(begin)
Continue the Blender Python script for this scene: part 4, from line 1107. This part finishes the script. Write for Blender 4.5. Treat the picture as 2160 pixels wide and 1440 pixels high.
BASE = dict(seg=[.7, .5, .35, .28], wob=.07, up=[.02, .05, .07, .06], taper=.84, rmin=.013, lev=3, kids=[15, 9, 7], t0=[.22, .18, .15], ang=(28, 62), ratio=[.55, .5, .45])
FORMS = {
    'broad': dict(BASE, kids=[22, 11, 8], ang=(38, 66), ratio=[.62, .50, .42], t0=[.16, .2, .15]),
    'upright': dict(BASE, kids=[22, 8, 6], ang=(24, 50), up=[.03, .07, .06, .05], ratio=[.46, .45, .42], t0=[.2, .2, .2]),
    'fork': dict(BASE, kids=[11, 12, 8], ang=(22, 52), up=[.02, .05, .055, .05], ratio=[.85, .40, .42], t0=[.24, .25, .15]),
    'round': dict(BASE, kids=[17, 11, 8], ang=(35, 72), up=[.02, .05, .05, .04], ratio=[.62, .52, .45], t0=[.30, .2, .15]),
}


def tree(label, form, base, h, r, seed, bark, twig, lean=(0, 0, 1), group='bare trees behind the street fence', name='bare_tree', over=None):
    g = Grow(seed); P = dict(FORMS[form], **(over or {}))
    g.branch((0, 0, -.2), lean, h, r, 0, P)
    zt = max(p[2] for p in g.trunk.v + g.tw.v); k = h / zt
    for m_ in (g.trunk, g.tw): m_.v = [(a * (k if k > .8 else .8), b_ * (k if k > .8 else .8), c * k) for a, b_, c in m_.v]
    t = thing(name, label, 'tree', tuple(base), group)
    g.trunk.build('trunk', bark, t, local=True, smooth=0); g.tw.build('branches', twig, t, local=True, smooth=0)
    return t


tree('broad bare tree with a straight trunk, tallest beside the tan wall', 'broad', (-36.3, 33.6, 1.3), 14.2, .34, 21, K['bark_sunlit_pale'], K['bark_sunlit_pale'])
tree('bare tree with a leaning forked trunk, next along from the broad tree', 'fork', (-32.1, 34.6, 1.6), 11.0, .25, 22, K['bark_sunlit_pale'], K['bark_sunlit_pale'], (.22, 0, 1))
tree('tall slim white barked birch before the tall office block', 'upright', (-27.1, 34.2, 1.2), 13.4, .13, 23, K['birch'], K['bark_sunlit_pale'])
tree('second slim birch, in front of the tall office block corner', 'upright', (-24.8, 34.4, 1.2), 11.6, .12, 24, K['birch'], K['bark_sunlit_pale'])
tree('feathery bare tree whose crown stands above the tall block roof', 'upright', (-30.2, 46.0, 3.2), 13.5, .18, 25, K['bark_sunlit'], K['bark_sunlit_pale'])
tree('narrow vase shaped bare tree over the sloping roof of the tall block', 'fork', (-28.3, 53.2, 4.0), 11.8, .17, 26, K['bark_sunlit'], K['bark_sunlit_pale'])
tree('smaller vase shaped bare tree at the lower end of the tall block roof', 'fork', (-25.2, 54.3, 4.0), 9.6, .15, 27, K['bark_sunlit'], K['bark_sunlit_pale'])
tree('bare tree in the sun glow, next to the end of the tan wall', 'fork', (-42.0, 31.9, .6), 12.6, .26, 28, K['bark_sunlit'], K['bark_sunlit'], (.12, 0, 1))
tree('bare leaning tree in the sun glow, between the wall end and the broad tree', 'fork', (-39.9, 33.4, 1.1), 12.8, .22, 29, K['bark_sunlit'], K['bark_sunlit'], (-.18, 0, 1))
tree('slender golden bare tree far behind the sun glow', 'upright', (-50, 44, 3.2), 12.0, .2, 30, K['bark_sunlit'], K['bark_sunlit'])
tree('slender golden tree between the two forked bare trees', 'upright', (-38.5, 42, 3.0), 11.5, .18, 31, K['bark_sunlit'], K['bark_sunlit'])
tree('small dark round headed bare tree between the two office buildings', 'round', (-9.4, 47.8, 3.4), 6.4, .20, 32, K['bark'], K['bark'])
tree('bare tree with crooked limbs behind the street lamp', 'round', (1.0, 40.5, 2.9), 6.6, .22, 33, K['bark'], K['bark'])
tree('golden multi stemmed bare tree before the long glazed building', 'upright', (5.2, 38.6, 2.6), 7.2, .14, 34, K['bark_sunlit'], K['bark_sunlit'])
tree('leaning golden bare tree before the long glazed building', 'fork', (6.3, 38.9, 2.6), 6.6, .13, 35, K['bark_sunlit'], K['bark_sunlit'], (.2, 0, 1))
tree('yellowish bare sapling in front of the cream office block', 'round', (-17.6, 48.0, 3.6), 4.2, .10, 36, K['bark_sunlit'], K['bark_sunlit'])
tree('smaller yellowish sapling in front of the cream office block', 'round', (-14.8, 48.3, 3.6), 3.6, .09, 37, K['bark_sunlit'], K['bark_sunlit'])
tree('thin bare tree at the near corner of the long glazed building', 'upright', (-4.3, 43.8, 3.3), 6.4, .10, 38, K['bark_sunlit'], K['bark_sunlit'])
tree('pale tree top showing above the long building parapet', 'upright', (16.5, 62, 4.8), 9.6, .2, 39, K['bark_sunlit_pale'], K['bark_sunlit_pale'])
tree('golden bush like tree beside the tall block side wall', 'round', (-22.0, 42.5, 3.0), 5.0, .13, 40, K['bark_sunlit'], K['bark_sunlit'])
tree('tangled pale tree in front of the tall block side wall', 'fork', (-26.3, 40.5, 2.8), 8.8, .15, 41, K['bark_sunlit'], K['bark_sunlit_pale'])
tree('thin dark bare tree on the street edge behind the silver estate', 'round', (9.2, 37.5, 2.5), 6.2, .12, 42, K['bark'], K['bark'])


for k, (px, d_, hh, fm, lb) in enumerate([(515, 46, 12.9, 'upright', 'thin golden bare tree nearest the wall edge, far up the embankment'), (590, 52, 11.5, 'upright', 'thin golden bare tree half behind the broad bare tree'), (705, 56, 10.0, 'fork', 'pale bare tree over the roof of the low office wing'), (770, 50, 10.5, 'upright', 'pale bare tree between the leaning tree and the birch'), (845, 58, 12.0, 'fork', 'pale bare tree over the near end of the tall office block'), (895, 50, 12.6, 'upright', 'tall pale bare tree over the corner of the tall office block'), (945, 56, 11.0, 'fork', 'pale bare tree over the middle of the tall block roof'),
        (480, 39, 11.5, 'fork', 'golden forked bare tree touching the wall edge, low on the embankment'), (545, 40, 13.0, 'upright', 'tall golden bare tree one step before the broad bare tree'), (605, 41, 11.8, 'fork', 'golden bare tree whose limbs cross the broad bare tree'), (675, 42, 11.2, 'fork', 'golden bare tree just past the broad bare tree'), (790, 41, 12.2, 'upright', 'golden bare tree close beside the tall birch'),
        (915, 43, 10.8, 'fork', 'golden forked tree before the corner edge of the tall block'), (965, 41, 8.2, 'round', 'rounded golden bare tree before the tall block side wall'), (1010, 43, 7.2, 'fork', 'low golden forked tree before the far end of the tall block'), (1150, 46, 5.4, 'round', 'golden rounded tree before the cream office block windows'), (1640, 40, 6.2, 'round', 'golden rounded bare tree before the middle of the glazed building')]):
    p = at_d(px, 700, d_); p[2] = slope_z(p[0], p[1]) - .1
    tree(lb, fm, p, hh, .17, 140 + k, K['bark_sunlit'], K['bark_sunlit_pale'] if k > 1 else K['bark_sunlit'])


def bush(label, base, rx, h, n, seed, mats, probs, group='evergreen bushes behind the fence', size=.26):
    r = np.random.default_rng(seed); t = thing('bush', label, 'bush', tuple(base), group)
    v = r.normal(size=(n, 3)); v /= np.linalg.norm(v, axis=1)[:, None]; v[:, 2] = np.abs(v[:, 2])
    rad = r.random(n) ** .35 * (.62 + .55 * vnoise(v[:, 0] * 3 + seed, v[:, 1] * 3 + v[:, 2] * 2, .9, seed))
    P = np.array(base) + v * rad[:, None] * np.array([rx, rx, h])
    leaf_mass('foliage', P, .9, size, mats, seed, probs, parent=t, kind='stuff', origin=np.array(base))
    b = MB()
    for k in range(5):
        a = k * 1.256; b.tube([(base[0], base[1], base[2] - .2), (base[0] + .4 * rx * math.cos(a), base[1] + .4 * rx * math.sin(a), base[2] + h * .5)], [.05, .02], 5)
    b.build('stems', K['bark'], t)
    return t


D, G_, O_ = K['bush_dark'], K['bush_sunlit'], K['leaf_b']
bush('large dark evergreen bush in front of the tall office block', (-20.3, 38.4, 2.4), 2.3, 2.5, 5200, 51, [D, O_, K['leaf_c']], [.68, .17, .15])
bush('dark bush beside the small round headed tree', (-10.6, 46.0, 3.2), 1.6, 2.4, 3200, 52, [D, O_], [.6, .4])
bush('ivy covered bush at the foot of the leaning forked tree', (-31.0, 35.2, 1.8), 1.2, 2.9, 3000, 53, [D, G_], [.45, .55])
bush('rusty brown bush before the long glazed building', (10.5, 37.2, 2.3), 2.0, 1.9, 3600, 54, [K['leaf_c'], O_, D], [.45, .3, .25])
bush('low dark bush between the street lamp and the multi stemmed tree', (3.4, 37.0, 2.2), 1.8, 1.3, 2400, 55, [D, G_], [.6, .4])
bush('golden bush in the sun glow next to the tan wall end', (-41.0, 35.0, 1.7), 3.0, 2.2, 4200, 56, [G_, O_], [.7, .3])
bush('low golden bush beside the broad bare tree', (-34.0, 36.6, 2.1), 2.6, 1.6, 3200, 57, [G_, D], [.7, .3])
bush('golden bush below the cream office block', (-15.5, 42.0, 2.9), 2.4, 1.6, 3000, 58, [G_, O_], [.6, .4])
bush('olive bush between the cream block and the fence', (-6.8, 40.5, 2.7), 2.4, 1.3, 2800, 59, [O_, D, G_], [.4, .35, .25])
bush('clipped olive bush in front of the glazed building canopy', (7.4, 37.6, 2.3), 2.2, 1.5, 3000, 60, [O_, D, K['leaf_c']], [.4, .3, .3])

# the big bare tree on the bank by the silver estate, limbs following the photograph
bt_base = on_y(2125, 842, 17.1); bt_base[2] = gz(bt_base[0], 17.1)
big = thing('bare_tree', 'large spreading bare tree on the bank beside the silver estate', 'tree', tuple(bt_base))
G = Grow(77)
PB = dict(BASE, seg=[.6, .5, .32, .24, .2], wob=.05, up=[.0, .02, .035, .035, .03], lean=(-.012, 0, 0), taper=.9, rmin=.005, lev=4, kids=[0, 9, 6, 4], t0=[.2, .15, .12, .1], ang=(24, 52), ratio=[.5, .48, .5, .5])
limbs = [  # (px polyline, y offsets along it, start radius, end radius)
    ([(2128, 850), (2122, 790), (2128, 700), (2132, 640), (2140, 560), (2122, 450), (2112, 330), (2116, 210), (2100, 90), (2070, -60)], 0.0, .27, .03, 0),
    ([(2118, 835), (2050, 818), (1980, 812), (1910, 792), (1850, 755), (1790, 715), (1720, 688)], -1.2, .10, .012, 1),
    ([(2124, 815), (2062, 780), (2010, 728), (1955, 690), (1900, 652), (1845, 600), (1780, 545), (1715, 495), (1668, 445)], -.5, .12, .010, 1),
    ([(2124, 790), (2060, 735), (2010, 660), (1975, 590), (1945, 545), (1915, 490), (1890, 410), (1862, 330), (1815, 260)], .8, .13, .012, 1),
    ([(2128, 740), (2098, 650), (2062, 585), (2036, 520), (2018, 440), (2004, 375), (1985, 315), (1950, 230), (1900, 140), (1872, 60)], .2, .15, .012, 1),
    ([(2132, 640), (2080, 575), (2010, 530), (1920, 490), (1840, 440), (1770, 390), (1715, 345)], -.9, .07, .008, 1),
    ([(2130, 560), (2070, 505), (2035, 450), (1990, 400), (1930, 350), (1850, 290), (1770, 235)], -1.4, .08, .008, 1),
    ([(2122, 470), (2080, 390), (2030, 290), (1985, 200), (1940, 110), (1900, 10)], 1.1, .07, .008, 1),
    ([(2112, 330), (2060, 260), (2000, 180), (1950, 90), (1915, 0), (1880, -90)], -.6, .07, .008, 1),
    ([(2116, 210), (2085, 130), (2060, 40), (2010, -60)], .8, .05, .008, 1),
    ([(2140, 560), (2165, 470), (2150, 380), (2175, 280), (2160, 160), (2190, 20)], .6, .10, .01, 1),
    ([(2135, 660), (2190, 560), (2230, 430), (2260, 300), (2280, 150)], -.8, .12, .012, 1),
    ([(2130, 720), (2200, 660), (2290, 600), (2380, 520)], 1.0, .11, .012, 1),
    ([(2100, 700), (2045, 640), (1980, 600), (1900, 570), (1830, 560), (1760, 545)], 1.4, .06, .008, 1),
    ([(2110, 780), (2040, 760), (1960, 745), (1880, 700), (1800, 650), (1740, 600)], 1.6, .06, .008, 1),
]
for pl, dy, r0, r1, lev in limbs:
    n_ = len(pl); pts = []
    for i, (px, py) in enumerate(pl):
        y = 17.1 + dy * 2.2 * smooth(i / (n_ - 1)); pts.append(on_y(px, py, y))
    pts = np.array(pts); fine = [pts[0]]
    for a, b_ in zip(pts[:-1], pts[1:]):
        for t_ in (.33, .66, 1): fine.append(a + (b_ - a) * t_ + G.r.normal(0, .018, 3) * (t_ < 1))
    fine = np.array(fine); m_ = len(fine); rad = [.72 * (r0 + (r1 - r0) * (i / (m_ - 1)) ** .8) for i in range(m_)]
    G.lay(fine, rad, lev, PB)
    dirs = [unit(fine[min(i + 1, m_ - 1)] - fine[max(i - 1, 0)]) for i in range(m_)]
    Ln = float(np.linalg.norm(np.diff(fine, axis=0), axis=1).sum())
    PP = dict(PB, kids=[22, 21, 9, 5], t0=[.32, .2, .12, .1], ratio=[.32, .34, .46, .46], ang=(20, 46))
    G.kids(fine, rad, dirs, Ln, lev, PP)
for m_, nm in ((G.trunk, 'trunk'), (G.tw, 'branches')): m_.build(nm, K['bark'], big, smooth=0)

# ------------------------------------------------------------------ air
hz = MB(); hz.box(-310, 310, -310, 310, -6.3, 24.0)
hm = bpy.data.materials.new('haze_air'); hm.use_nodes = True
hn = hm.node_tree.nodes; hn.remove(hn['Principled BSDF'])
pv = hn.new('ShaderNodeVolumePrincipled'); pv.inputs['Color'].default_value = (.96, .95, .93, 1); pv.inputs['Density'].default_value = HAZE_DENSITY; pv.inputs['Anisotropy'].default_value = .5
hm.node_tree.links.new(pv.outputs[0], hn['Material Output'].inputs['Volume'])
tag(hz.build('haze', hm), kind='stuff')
(end)
**Goal:** Lines containing the string "from" are to be selected and copied.

**Expected answer:**
Continue the Blender Python script for this scene: part 4, from line 1107. This part finishes the script. Write for Blender 4.5. Treat the picture as 2160 pixels wide and 1440 pixels high.
tree('bare tree with a leaning forked trunk, next along from the broad tree', 'fork', (-32.1, 34.6, 1.6), 11.0, .25, 22, K['bark_sunlit_pale'], K['bark_sunlit_pale'], (.22, 0, 1))